If there is a change in tax residence status during a year of assessment, it could mean that a person is regarded as a resident for a part of the year of assessment and as a non-resident for the rest of the year. This would require separate tax calculations for the periods before and after change in residence. Note that the deemed disposal of assets referred to above, is taken into account in the final period before the change in residence.
The following limits, exemptions and rebates are reduced proportionately between the period before and after change in residence:
- Annual interest exemption (either R23 800 or R34 500).
- Annual retirement fund contribution limit of R350 000.
- Annual contribution limit to tax-free investments of R36 000.
- Annual capital gains tax exclusion of R40 000.
- Primary, secondary and tertiary tax rebates.

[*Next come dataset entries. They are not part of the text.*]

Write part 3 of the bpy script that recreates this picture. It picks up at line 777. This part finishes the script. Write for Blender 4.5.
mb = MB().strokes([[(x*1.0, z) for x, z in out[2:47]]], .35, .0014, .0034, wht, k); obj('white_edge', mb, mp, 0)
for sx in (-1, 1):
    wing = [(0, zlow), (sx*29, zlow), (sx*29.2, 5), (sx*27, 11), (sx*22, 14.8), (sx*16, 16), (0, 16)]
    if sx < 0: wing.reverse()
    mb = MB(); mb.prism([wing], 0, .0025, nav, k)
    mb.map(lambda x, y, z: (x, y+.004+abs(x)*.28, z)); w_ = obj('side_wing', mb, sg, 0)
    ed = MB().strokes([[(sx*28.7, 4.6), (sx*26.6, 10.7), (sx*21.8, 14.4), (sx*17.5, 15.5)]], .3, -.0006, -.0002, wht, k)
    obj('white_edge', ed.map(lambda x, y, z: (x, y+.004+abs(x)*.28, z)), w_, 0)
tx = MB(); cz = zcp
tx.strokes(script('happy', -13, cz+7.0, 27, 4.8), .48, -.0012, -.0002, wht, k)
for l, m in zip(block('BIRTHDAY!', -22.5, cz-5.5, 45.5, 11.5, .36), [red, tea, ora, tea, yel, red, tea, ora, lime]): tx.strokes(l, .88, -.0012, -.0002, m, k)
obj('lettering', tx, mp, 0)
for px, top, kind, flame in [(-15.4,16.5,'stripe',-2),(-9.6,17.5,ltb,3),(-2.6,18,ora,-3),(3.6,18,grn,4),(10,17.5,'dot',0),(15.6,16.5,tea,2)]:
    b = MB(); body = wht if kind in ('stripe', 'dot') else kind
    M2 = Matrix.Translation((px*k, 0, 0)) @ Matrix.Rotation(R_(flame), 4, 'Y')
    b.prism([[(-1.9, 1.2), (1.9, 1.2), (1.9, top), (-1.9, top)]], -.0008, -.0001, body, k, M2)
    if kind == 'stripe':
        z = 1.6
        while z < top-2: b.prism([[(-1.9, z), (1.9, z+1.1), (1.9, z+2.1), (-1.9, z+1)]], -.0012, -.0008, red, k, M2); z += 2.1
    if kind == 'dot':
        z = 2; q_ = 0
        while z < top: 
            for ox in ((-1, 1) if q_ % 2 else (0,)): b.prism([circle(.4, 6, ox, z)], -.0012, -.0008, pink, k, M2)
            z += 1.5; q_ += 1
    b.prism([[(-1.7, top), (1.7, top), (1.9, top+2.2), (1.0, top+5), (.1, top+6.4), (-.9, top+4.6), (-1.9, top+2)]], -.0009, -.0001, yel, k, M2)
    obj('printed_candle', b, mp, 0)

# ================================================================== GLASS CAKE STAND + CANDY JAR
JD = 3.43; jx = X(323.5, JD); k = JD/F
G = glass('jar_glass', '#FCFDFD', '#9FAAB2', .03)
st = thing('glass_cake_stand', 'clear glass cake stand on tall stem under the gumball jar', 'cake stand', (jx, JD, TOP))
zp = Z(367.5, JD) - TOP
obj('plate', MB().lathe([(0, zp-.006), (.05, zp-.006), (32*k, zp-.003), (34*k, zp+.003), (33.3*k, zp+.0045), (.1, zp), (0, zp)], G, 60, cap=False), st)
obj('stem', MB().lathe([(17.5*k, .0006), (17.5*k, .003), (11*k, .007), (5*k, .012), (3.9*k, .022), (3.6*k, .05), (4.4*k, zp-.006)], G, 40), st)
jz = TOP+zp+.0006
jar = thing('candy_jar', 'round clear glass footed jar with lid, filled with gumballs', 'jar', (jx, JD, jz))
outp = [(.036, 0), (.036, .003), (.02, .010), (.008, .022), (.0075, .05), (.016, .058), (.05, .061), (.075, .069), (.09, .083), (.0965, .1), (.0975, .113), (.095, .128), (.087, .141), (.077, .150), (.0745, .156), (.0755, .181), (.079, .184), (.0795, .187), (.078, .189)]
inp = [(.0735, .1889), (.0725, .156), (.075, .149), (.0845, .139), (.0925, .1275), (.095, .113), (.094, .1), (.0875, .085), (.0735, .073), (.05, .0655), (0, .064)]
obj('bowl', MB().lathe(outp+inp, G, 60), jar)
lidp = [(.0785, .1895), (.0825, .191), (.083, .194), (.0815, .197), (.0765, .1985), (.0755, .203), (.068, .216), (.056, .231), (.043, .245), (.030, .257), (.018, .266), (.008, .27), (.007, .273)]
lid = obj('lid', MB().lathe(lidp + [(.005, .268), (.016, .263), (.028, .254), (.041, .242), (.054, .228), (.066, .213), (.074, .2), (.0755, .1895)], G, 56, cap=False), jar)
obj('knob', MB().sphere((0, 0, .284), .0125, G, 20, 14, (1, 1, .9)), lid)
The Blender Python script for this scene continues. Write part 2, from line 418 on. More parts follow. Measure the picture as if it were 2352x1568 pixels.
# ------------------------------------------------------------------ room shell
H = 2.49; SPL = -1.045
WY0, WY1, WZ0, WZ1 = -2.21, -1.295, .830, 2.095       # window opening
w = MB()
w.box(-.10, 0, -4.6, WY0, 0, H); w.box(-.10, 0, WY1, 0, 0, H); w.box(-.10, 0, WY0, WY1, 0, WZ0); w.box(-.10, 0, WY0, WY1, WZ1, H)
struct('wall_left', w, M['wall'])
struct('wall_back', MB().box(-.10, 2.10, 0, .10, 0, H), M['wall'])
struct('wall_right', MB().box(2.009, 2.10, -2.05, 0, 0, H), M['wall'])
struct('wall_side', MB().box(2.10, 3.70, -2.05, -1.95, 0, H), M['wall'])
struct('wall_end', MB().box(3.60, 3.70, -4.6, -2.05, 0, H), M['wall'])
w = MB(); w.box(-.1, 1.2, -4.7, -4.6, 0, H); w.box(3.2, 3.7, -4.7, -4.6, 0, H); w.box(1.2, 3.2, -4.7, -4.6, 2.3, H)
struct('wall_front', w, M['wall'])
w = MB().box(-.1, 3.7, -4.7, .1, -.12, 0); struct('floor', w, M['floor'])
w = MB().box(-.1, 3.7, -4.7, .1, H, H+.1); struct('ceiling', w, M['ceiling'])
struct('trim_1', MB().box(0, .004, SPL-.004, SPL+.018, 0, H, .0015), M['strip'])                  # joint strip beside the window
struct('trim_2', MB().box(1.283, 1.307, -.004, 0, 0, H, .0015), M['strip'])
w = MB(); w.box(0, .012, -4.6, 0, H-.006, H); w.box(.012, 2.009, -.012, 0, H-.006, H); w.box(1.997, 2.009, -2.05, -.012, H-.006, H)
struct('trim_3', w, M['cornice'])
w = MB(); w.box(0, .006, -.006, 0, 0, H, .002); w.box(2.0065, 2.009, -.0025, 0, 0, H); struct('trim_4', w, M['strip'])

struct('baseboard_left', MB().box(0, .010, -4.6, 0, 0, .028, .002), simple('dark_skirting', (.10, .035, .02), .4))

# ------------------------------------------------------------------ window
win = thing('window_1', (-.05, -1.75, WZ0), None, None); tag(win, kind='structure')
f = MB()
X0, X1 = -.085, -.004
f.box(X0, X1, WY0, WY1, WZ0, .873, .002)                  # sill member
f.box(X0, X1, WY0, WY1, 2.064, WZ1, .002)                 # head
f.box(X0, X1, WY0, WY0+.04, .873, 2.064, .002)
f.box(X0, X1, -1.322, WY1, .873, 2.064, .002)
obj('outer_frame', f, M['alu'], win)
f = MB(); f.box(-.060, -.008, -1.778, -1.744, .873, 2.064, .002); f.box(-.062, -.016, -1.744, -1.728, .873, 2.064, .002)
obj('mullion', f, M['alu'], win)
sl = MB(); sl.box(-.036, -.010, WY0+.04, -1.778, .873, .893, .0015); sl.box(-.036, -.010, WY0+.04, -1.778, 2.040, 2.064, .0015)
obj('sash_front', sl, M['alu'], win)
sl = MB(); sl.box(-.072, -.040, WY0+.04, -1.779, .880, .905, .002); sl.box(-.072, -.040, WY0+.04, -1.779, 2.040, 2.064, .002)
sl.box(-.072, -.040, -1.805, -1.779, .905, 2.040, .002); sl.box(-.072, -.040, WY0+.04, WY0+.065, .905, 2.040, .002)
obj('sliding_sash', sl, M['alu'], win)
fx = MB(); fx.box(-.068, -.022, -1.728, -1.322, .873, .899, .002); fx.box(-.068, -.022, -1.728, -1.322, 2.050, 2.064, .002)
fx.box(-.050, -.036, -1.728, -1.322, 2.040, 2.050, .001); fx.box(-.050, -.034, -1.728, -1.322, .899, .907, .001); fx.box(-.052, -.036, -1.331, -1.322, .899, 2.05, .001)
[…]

In scenarios where natural persons either immigrate to, or emigrate from, South Africa, their underlying circumstances need to be considered to determine what their true intentions are with regards to tax residency.
Example:
Sue is a 45-year-old South African tax resident who emigrated to Australia on 30 June 2024. She resigned from her employment and does not intend to return to South Africa in the future, as her entire family resides in Australia. She has accumulated a sizable member’s reserve in her employer’s provident fund and has elected to receive the full benefit as a lump sum.
Sue owned the following assets on 30 June 2024:
- A primary residence in Cape Town which she has been letting to tenants since her emigration.

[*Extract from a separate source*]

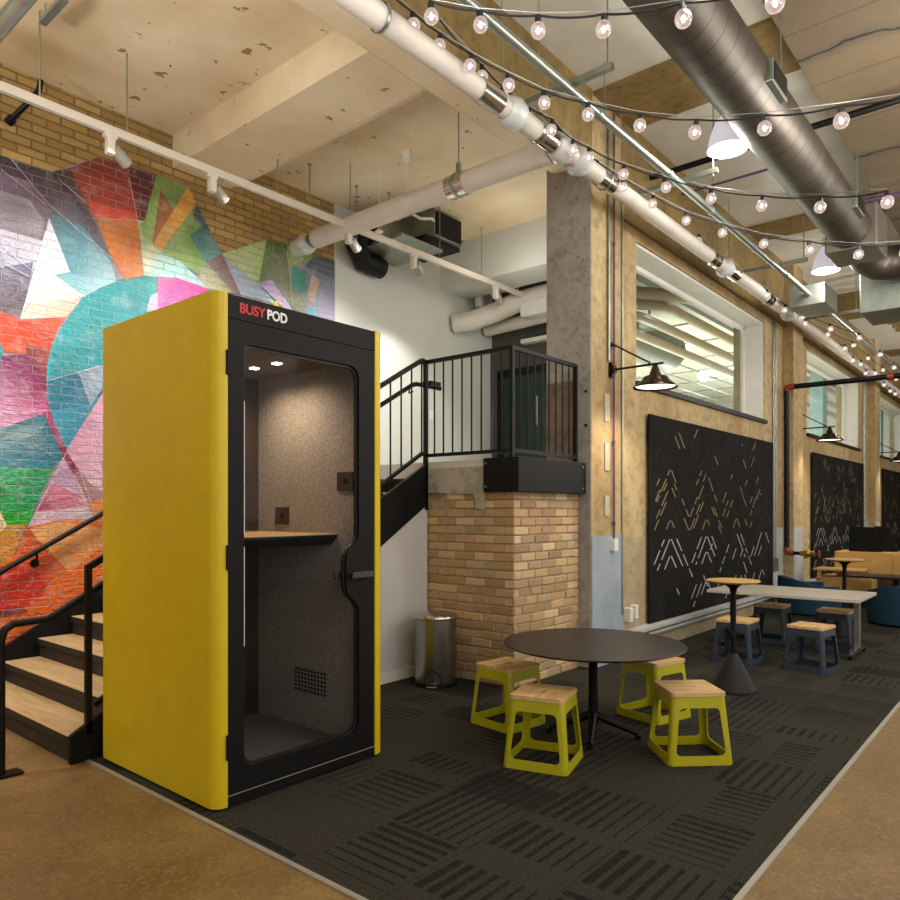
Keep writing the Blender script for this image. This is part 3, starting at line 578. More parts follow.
MB().box(xi0+.03, PY+.05, PH-.17, xi1-.03, PY+PD-.06, PH-.13).build('booth_ceiling', M['felt_dark'], pod)
for (x, y) in ((2.76, 3.75), (2.76, 3.99)): MB().box(x-.022, y-.022, PH-.176, x+.022, y+.022, PH-.17).build('downlight', M['led'], pod)
# door: outer rectangle with a rounded, handle-notched opening
dx0, dx1, dz0, dz1 = xi0+.004, xi1-.004, .066, PH-.126
gx0, gx1, gz0, gz1 = PX+.172, PX+.965, .18, 2.35
def arc(cx, cz, r, a0, a1, n=6): return [(cx+r*math.cos(math.radians(a0+(a1-a0)*k/n)), cz+r*math.sin(math.radians(a0+(a1-a0)*k/n))) for k in range(n+1)]
def opening(g):
    x0, x1, z0, z1 = gx0+g, gx1-g, gz0+g, gz1-g
    p = arc(x0+.04, z1-.04, .04, 180, 90, 4)[:]+arc(x1-.07, z1-.07, .07, 90, 0, 6)
    p += [(x1, 1.36), (x1-.005, 1.335), (x1-.03, 1.30), (x1-.07, 1.27), (x1-.092, 1.24), (x1-.10, 1.20), (x1-.10, 1.06), (x1-.092, 1.02), (x1-.07, .99), (x1-.03, .96), (x1-.005, .925), (x1, .90)]
    p += arc(x1-.07, z0+.07, .07, 0, -90, 6)+arc(x0+.07, z0+.07, .07, -90, -180, 6)
    return p
def frame_ring(inner, outer_pts, y0, y1, mb_):
    n = len(inner); vs = [(x, y0, z) for x, z in inner]+[(x, y0, z) for x, z in outer_pts]+[(x, y1, z) for x, z in inner]+[(x, y1, z) for x, z in outer_pts]; fs = []
    for i in range(n):
        j = (i+1) % n
        fs += [(i, j, n+j, n+i), (2*n+i, 3*n+i, 3*n+j, 2*n+j), (i, 2*n+i, 2*n+j, j), (n+i, n+j, 3*n+j, 3*n+i)]
    mb_.add(vs, fs, False)
def rect_match(inner, x0, x1, z0, z1):     # project each inner point onto the rectangle, corners snapped
    out = []; cx, cz = (x0+x1)/2, (z0+z1)/2
    for x, z in inner:
        dl, dr, dt, db = x-gx0, gx1-x, gz1-z, z-gz0; m = min((abs(dl), 'l'), (abs(dr) if not .88 < z < 1.38 else 0, 'r'), (abs(dt), 't'), (abs(db), 'b'))[1]
        out.append((x0, z) if m == 'l' else (x1, z) if m == 'r' else (x, z1) if m == 't' else (x, z0))
    # snap corners
    for cxr, czr in ((x0, z0), (x0, z1), (x1, z0), (x1, z1)):
        k = min(range(len(inner)), key=lambda i: (inner[i][0]-cxr)**2+(inner[i][1]-czr)**2); out[k] = (cxr, czr)
    return out
door = MB(); ip = opening(0); frame_ring(ip, rect_match(ip, dx0, dx1, dz0, dz1), PY-.004, PY+.04, door)
door_o = door.build('door', M['black'], pod)
ip2 = opening(.012); rb = MB(); frame_ring(ip2, ip, PY+.012, PY+.03, rb); rb.build('gasket', mat('dark_brown_gasket', '#1c1513', .5), door_o)
b = MB(); b.add([(x, PY+.02, z) for x, z in opening(.002)], [list(range(len(ip)))]); b.build('pane', M['pod_glass'], door_o)
b = MB(); b.box(gx0+.008, PY+.010, 1.375, gx0+.014, PY+.018, 2.06); b.box(gx0+.008, PY+.010, .80, gx0+.014, PY+.018, 1.31); b.build('edge_strip', M['white'], door_o)
for z in (1.5+158/722.6*3.64-.12, 1.2, .25): 
    b = MB(); b.box(PX+.062, PY-.026, z, PX+.088, PY-.004, z+.125); b.build('hinge', M['black'], door_o, bevel=.003)
b = MB(); b.box(gx1-.085, PY-.045, 1.10, gx1+.085, PY-.028, 1.135); b.box(gx1+.02, PY-.03, 1.10, gx1+.05, PY, 1.135); b.box(gx1-.14, PY+.045, 1.09, gx1-.05, PY+.07, 1.14); b.build('door_handle', mat('dark_grey_handle', '#3a3a3c', .4), door_o, bevel=.003)
MB().box(xi0, PY-.0055, .0615, xi1, PY-.003, .0655).build('bright_edge', M['trim'], pod)
# desk
b = MB(); b.prism([(PY+.30, 1.345), (PY+.30, 1.33), (PY+.36, 1.28), (PY+PD-.06, 1.28), (PY+PD-.06, 1.345)], lambda y, z: (xi0+.03, y, z), lambda y, z: (xi1-.03, y, z)); dk = b.build('desk', M['bmetal'], pod)
MB().box(xi0+.03, PY+.298, 1.345, xi1-.03, PY+PD-.06, 1.352).build('desk_surface', M['wood'], dk)
for (y, z) in ((4.05, 1.40), (3.41, 1.62)):
    b = MB(); b.box(xi1-.042, y-.075, z, xi1-.03, y+.075, z+.12); o = b.build('socket_box', M['wood_dark'], pod, bevel=.012, seg=3)
    MB().cyl((xi1-.042, y-.01, z+.06), (xi1-.045, y-.01, z+.06), .018, n=16).build('socket', M['bmetal'], o)
b = MB()
for i in range(10):
    for j in range(6): y = 3.60+i*.033; z = .30+j*.027; b.box(xi1-.0325, y, z, xi1-.0295, y+.018, z+.016)
b.build('vent_grille', M['bmetal'], pod)
def text(name, body, size, loc, m, parent, rot=(math.pi/2, 0, 0), bold=.0):
    cu = bpy.data.curves.new(name, 'FONT'); cu.body = body; cu.size = size; cu.extrude = .0015; cu.offset = bold; o = bpy.data.objects.new(name, cu); C.objects.link(o)
    dg = bpy.context.evaluated_depsgraph_get(); me = bpy.data.meshes.new_from_object(o.evaluated_get(dg)); bpy.data.objects.remove(o); me.materials.append(m)
    o = bpy.data.objects.new(name, me); C.objects.link(o); o.parent = parent; o.rotation_euler = rot; o.location = Vector(loc)-ORG[parent.name]
    return o, max(v.co.x for v in me.vertices)
o, w = text('lettering', 'BUSY', .071, (2.113, PY-.0055, 2.505), M['red_print'], pod, bold=.0018); o.scale.x = .160/w; o['label'] = 'red word BUSY'
o, w = text('lettering', 'POD', .071, (2.113+.168, PY-.0055, 2.505), M['white_print'], pod, bold=.0022); o.scale.x = .130/w; o['label'] = 'white word POD'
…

- Shares in South African companies, which she still holds as capital investments.
- A holiday apartment in the French Riviera which she still currently owns.
From a seemingly short set of circumstances, many tax consequences flow. In an exam the required discussions are specified (eg ‘discuss the Estate Duty consequences’), while in other cases you could be expected to address multiple aspects (eg ‘discuss ALL the tax consequences’). Ensure that you discuss the specific types of taxes that are required.

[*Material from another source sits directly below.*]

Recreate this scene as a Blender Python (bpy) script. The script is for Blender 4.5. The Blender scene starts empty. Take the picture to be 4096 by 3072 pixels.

Brief explanation of the current and future tax consequences for Sue:
- Sue’s intention is clearly to break all ties with South Africa. The facts seem to indicate that she will cease to be ordinarily resident from 1 July 2024 and she is therefore regarded as a resident from 1 March 2024 until 30 June 2024 and as a non-resident from 1 July 2024 until 28 February 2025. Although she will have two ‘years of assessment’ for 2025, she will only be entitled to one primary tax rebate.
- The provident fund lump sum will only be paid out on 1 July 2027. The less favourable lump sum withdrawal tax table will be applied on that date. The lump sum is deemed to be from a South African source.
- The primary residence will not be deemed to be disposed of on emigration (immovable property in South Africa). It will retain its original base cost and upon its eventual disposal will be subject to CGT in South Africa. The source of the capital gain would be in South Africa as that is where the property is located. South Africa has this taxing right in terms of Article 13 of the treaty with Australia.
The purchaser of the property at that point must withhold tax of 7.5% from the proceeds and pay that over to SARS on Sue’s behalf (unless the proceeds are less than R2m). This would be a pre-payment of her final South African normal tax liability for the year of disposal, and she will need to complete a tax return for that period. She can approach SARS for a directive if certain criteria are met.
The source of the rental receipts will similarly be South Africa and therefore subject to normal tax in South Africa. This is in line with Article 6 of the treaty.
If the above capital gain and/or rental is subject to tax in Australia, she will not be entitled to the foreign tax credit, as she will not be a resident of South Africa anymore. Unilateral tax relief in such a case must be sought from Australia in terms of Article 23 of the treaty.
- The shares in the South African company are deemed to have been sold at their market value on 30 June 2024 and are immediately re-acquired for the same market value. As the shares are held with capital intent, the disposal will result in a capital gain/loss, depending on their base cost. Future dividends received by Sue will be included in her South African gross income but exempt from normal tax. Dividends tax will be withheld by the South African companies. Although the usual dividends tax rate is 20%, the rate will be limited to 15% in terms of Article 10 of the treaty. No South African unilateral tax relief applies, as she will be a non-resident and the dividends are exempt anyway.
- The holiday apartment is deemed to be disposed of at its market value on 30 June 2024, as world-wide assets are subject to tax. As the property would have been acquired in Euros, the market value will be expressed in Euros. The property is immediately deemed to be re-acquired at the same market value. Upon its eventual disposal it will not be subject to South African taxation, as Sue will be a non-resident and the source of the asset is in France.
- Capital gains/losses (both on the deemed disposals above and any ACTUAL disposals between 1 March 2024 and 30 June 2024) will be aggregated and subject to an annual exclusion of R40 000. A resultant net capital gain will be included in her taxable income at 40%, or in the case of a net capital loss, carried forward to the next year of assessment.
- If Sue should die before selling any of the above assets, the residence and shares will be subject to Estate Duty in South Africa at 20%, after an abatement of R3.5m. The holiday apartment in France will not be subject to Estate Duty as she would be ordinarily resident in Australia.
If she dies before the pay-out of the provident fund benefit, it will not be subject to Estate Duty as retirement benefits are specifically excluded from property.
Additional note
The rules regarding tax residence are different for natural persons and non-natural persons (such as companies). While this article explored the basic rules applicable to the tax residence status of natural persons before and after their emigration, it should be noted that such persons could also be involved in the management of a corporate entity such as a company. A change in the effective management of the company (as a result of the change of residence of an individual) could also lead to the company becoming or ceasing to be non-resident, and to the company being subject to certain tax consequences as a result. As a natural person could have an interest in such a company, this could also affect their overall financial situation and emigration decisions.